*Given exercise*:
List, from the lines below, each one with "scene" in it.

*Stored data*:
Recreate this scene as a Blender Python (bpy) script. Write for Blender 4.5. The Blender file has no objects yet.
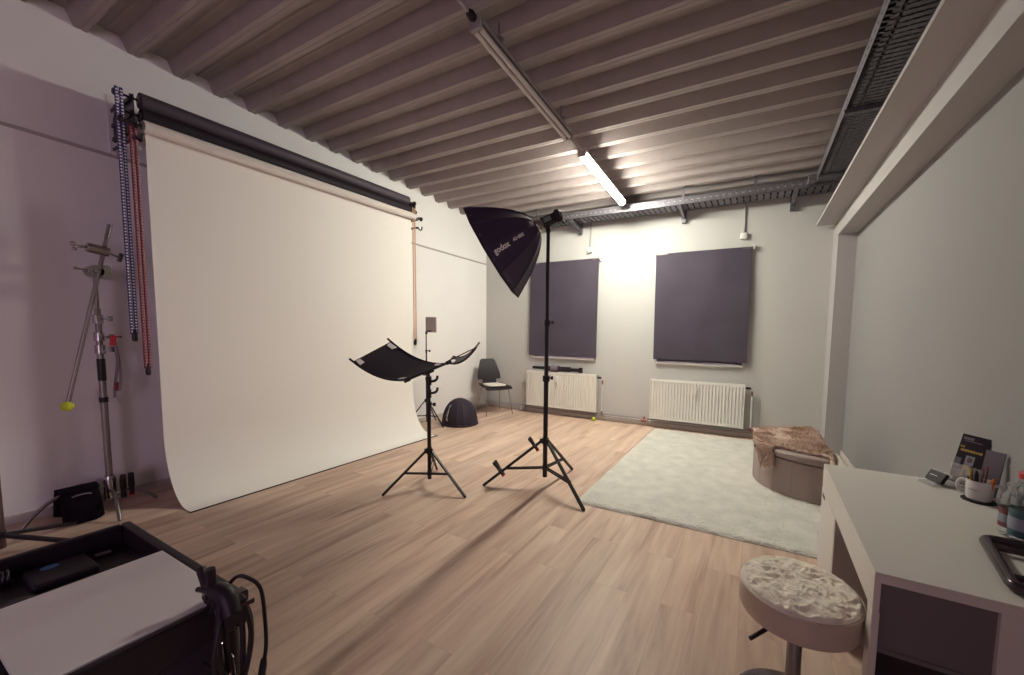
import bpy, math, random
from mathutils import Vector as V3, Matrix, noise
random.seed(7)
PI = math.pi
COL = bpy.context.scene.collection
OFF = {}

# ------------------------------------------------------------------ materials
def srgb(r, g, b):
    f = lambda c: (c/255/12.92) if c/255 <= .04045 else ((c/255+.055)/1.055)**2.4
    return (f(r), f(g), f(b), 1)

def mat(name, col, rough=.6, metal=0, bump=0, bscale=40, var=0, vscale=6, spec=.5, trans=0, ior=1.45, sheen=0, emit=0, stretch=None, dist=.002):
    m = bpy.data.materials.new(name); m.use_nodes = True
    nt = m.node_tree; b = nt.nodes['Principled BSDF']
    col = col if len(col) == 4 else (*col, 1)
    b.inputs['Base Color'].default_value = col
    b.inputs['Roughness'].default_value = rough
    b.inputs['Metallic'].default_value = metal
    b.inputs['Specular IOR Level'].default_value = spec
    b.inputs['IOR'].default_value = ior
    b.inputs['Transmission Weight'].default_value = trans
    if sheen: b.inputs['Sheen Weight'].default_value = sheen
    if emit:
        b.inputs['Emission Color'].default_value = col
        b.inputs['Emission Strength'].default_value = emit
    if bump or var:
        tc = nt.nodes.new('ShaderNodeTexCoord'); src = tc.outputs['Object']
        if stretch:
            mp = nt.nodes.new('ShaderNodeMapping'); mp.inputs['Scale'].default_value = stretch
            nt.links.new(src, mp.inputs['Vector']); src = mp.outputs['Vector']
    if var:
        n = nt.nodes.new('ShaderNodeTexNoise'); n.inputs['Scale'].default_value = vscale; n.inputs['Detail'].default_value = 5
        nt.links.new(src, n.inputs['Vector'])
        r = nt.nodes.new('ShaderNodeMapRange'); r.inputs[1].default_value = .3; r.inputs[2].default_value = .7
        r.inputs[3].default_value = 1-var; r.inputs[4].default_value = 1+var
        nt.links.new(n.outputs['Fac'], r.inputs[0])
        mx = nt.nodes.new('ShaderNodeMix'); mx.data_type = 'RGBA'; mx.blend_type = 'MULTIPLY'; mx.inputs[0].default_value = 1
        mx.inputs[6].default_value = col
        nt.links.new(r.outputs[0], mx.inputs[7]); nt.links.new(mx.outputs[2], b.inputs['Base Color'])
    if bump:
        n = nt.nodes.new('ShaderNodeTexNoise'); n.inputs['Scale'].default_value = bscale; n.inputs['Detail'].default_value = 6
        nt.links.new(src, n.inputs['Vector'])
        bp = nt.nodes.new('ShaderNodeBump'); bp.inputs['Strength'].default_value = bump; bp.inputs['Distance'].default_value = dist
        nt.links.new(n.outputs['Fac'], bp.inputs['Height']); nt.links.new(bp.outputs['Normal'], b.inputs['Normal'])
    return m

WHITE = (.83, .81, .81)
M = {}
M['wall'] = mat('painted_plaster', WHITE, .85, bump=.25, bscale=9, var=.02, vscale=1.5, dist=.006)
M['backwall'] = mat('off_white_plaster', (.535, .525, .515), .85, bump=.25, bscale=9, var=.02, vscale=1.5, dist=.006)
M['beamwall'] = mat('grey_white_beam_paint', (.42, .395, .40), .8)
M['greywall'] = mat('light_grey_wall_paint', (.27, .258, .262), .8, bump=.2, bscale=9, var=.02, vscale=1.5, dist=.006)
M['trimwhite'] = mat('white_paint', (.73, .71, .69), .6)
M['ceil'] = mat('coated_steel_sheet', (.345, .30, .295), .85, spec=.2, bump=.05, bscale=3, var=.05)
M['baseb'] = mat('skirting_paint', (.55, .50, .47), .5)
M['seam'] = mat('grey_cover_strip', (.46, .42, .40), .6)
M['paper'] = mat('seamless_paper', (.86, .83, .79), .8, bump=.1, bscale=3, dist=.01)
M['corepaper'] = mat('white_paper_roll', (.72, .66, .63), .75)
M['blackpaper'] = mat('charcoal_paper_roll', (.062, .045, .066), .55)
M['dullpaper'] = mat('black_paper_roll', (.014, .007, .014), .7)
M['black'] = mat('black_metal', (.011, .006, .012), .42)
M['blackplastic'] = mat('black_plastic', (.014, .007, .013), .5, bump=.05, bscale=200)
M['blackcloth'] = mat('black_nylon', (.016, .008, .018), .68, bump=.3, bscale=300, sheen=.04)
M['sandcloth'] = mat('dull_black_canvas', (.006, .003, .007), .9, spec=.12, bump=.3, bscale=120)
M['softcloth'] = mat('softbox_nylon', (.050, .031, .068), .72, bump=.15, bscale=25, dist=.004)
M['domecloth'] = mat('dome_nylon', (.024, .015, .030), .7, bump=.15, bscale=25, dist=.004)
M['chrome'] = mat('chrome', (.40, .37, .38), .25, 1)
M['satin'] = mat('satin_steel', (.27, .24, .235), .4, 1)
M['galv'] = mat('galvanised_steel', (.22, .21, .24), .45, .8, bump=.1, bscale=25, var=.2, vscale=30)
M['pipe'] = mat('grey_painted_pipe', (.34, .31, .32), .5)
M['copper'] = mat('reddish_brass', (.32, .14, .12), .4, .6)
M['radiator'] = mat('radiator_enamel', (.78, .76, .72), .35)
M['radgap'] = mat('radiator_shadow_side', (.6, .58, .56), .5)
M['plasticwhite'] = mat('white_plastic', (.75, .73, .70), .4)
M['blind'] = mat('plum_grey_blind_cloth', (.064, .051, .076), .8, bump=.3, bscale=4, var=.1, vscale=2.5, dist=.01)
M['yellow'] = mat('tennis_ball_felt', (.55, .62, .05), .9, bump=.4, bscale=200)
M['tape'] = mat('black_tape', (.012, .008, .012), .5)
M['red'] = mat('red_plastic', (.55, .03, .05), .45)
M['redcord'] = mat('red_bead_chain', (.22, .035, .05), .5)
M['bluecord'] = mat('blue_bead_chain', (.045, .05, .20), .5)
M['pinkbead'] = mat('pink_grey_bead', (.42, .25, .26), .5)
M['orangecord'] = mat('orange_bead_chain', (.78, .50, .32), .5)
M['greycloth'] = mat('grey_webbing', (.25, .22, .26), .8)
M['desk'] = mat('white_lacquer', (.66, .62, .585), .38)
M['deskin'] = mat('white_melamine', (.62, .57, .56), .55)
M['deskgrey'] = mat('grey_melamine', (.16, .13, .15), .55)  # desk white darkened: shade on the unlit end is in the colour
M['board'] = mat('white_foam_board', (.80, .76, .75), .55)
M['seat'] = mat('cream_plush', (.90, .82, .70), .85, bump=1, bscale=26, var=.13, vscale=24, dist=.012, sheen=.2)
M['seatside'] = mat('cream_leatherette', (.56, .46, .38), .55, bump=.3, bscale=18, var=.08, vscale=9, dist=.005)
M['ottoman'] = mat('taupe_leatherette', (.34, .265, .25), .55, bump=.2, bscale=60, var=.05)
M['fur'] = mat('brown_sheepskin', (.60, .445, .365), .9, var=.12, vscale=14, sheen=.25)
M['cushion'] = mat('white_felt_pad', (.76, .72, .68), .9)
M['ledgrey'] = mat('pinkish_grey_plastic', (.36, .29, .29), .5)
M['white_print'] = mat('white_print', (.88, .85, .85), .6)
M['yellow_print'] = mat('yellow_print', (.45, .30, .06), .6)
M['grey_print'] = mat('grey_print', (.16, .13, .17), .6)
M['leafgrey'] = mat('mauve_grey_paper', (.15, .12, .16), .6)
M['lcd'] = mat('green_lcd', (.22, .28, .25), .3)
M['bluelabel'] = mat('blue_label', (.09, .20, .45), .4)
M['glossblack'] = mat('glossy_black_card', (.012, .005, .013), .3)
M['acrylic'] = mat('clear_acrylic', (.9, .88, .88), .08); M['acrylic'].node_tree.nodes['Principled BSDF'].inputs['Alpha'].default_value = .22
M['pet'] = mat('clear_pet', (.93, .95, .97), .06, trans=1, ior=1.12)
M['teal'] = mat('teal_label', (.045, .10, .115), .45, var=.3, vscale=40)
M['redlabel'] = mat('red_label', (.17, .04, .055), .45)
M['palelabel'] = mat('pale_blue_label', (.26, .28, .34), .45)
M['mug'] = mat('white_ceramic', (.66, .62, .63), .25)
M['mugdark'] = mat('dark_rubber', (.012, .006, .012), .6)
M['orange'] = mat('orange_plastic', (.62, .17, .03), .5)
M['pencil'] = mat('brown_pencil', (.16, .08, .07), .5)
M['tube'] = mat('dark_satin_tube', (.085, .062, .075), .2, .75)
M['brownpole'] = mat('bronze_satin_pole', (.15, .10, .095), .45, .6)
M['lampbody'] = mat('lamp_housing_grey', (.45, .40, .39), .45)
M['lampoff'] = mat('unlit_clear_cover', (.60, .52, .50), .3)
M['tubeoff'] = mat('unlit_tube', (.66, .60, .58), .3)
LAMP_E = 178
M['lampon'] = mat('lit_diffuser', (1, .975, .82), .4, emit=LAMP_E)
M['lining'] = mat('silver_lining', (.6, .6, .62), .35, .6)
M['glass'] = mat('window_glass', (.9, .92, .95), .03, trans=1, ior=1.1)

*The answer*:
Recreate this scene as a Blender Python (bpy) script. Write for Blender 4.5. The Blender file has no objects yet.
COL = bpy.context.scene.collection